[Scenes as source code]
======
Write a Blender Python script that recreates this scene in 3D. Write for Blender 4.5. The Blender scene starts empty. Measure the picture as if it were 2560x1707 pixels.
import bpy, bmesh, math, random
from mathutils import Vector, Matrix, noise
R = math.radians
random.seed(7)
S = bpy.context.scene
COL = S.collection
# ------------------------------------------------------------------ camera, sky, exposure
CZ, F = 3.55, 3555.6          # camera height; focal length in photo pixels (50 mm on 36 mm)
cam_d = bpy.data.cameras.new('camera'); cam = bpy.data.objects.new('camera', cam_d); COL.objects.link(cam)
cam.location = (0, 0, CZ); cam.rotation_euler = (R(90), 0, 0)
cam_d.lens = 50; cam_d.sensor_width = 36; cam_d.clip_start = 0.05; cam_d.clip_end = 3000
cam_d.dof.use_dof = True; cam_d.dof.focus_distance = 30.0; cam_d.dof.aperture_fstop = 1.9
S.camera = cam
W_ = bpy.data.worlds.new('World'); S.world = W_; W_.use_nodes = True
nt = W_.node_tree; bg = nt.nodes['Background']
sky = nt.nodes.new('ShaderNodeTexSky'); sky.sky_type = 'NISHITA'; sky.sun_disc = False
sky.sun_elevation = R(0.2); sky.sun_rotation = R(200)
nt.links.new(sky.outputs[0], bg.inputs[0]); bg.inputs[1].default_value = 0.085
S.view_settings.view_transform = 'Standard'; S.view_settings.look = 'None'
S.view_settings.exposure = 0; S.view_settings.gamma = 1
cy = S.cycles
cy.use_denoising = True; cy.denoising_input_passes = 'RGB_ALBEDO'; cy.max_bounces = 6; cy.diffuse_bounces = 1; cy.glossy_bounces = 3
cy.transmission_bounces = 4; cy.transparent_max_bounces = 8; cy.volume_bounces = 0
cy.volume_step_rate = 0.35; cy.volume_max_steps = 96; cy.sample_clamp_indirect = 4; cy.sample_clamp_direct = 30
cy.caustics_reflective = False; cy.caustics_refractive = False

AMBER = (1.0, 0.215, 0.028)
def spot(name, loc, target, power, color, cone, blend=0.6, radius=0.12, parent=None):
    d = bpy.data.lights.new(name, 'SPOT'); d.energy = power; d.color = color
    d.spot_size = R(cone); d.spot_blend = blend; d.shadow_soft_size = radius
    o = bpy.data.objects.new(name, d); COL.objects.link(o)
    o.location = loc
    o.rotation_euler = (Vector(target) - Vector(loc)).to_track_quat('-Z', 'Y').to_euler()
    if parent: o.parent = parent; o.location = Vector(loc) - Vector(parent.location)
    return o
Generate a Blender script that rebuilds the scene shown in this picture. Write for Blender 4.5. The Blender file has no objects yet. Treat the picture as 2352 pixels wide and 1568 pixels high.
======
Work instructions: Take the lines above and print them exactly.

Written reply:
Write a Blender Python script that recreates this scene in 3D. Write for Blender 4.5. The Blender scene starts empty. Measure the picture as if it were 2560x1707 pixels.
import bpy, bmesh, math, random
from mathutils import Vector, Matrix, noise
R = math.radians
random.seed(7)
S = bpy.context.scene
COL = S.collection
# ------------------------------------------------------------------ camera, sky, exposure
CZ, F = 3.55, 3555.6          # camera height; focal length in photo pixels (50 mm on 36 mm)
cam_d = bpy.data.cameras.new('camera'); cam = bpy.data.objects.new('camera', cam_d); COL.objects.link(cam)
cam.location = (0, 0, CZ); cam.rotation_euler = (R(90), 0, 0)
cam_d.lens = 50; cam_d.sensor_width = 36; cam_d.clip_start = 0.05; cam_d.clip_end = 3000
cam_d.dof.use_dof = True; cam_d.dof.focus_distance = 30.0; cam_d.dof.aperture_fstop = 1.9
S.camera = cam
W_ = bpy.data.worlds.new('World'); S.world = W_; W_.use_nodes = True
nt = W_.node_tree; bg = nt.nodes['Background']
sky = nt.nodes.new('ShaderNodeTexSky'); sky.sky_type = 'NISHITA'; sky.sun_disc = False
sky.sun_elevation = R(0.2); sky.sun_rotation = R(200)
nt.links.new(sky.outputs[0], bg.inputs[0]); bg.inputs[1].default_value = 0.085
S.view_settings.view_transform = 'Standard'; S.view_settings.look = 'None'
S.view_settings.exposure = 0; S.view_settings.gamma = 1
cy = S.cycles
cy.use_denoising = True; cy.denoising_input_passes = 'RGB_ALBEDO'; cy.max_bounces = 6; cy.diffuse_bounces = 1; cy.glossy_bounces = 3
cy.transmission_bounces = 4; cy.transparent_max_bounces = 8; cy.volume_bounces = 0
cy.volume_step_rate = 0.35; cy.volume_max_steps = 96; cy.sample_clamp_indirect = 4; cy.sample_clamp_direct = 30
cy.caustics_reflective = False; cy.caustics_refractive = False

AMBER = (1.0, 0.215, 0.028)
def spot(name, loc, target, power, color, cone, blend=0.6, radius=0.12, parent=None):
    d = bpy.data.lights.new(name, 'SPOT'); d.energy = power; d.color = color
    d.spot_size = R(cone); d.spot_blend = blend; d.shadow_soft_size = radius
    o = bpy.data.objects.new(name, d); COL.objects.link(o)
    o.location = loc
    o.rotation_euler = (Vector(target) - Vector(loc)).to_track_quat('-Z', 'Y').to_euler()
    if parent: o.parent = parent; o.location = Vector(loc) - Vector(parent.location)
    return o
Generate a Blender script that rebuilds the scene shown in this picture. Write for Blender 4.5. The Blender file has no objects yet. Treat the picture as 2352 pixels wide and 1568 pixels high.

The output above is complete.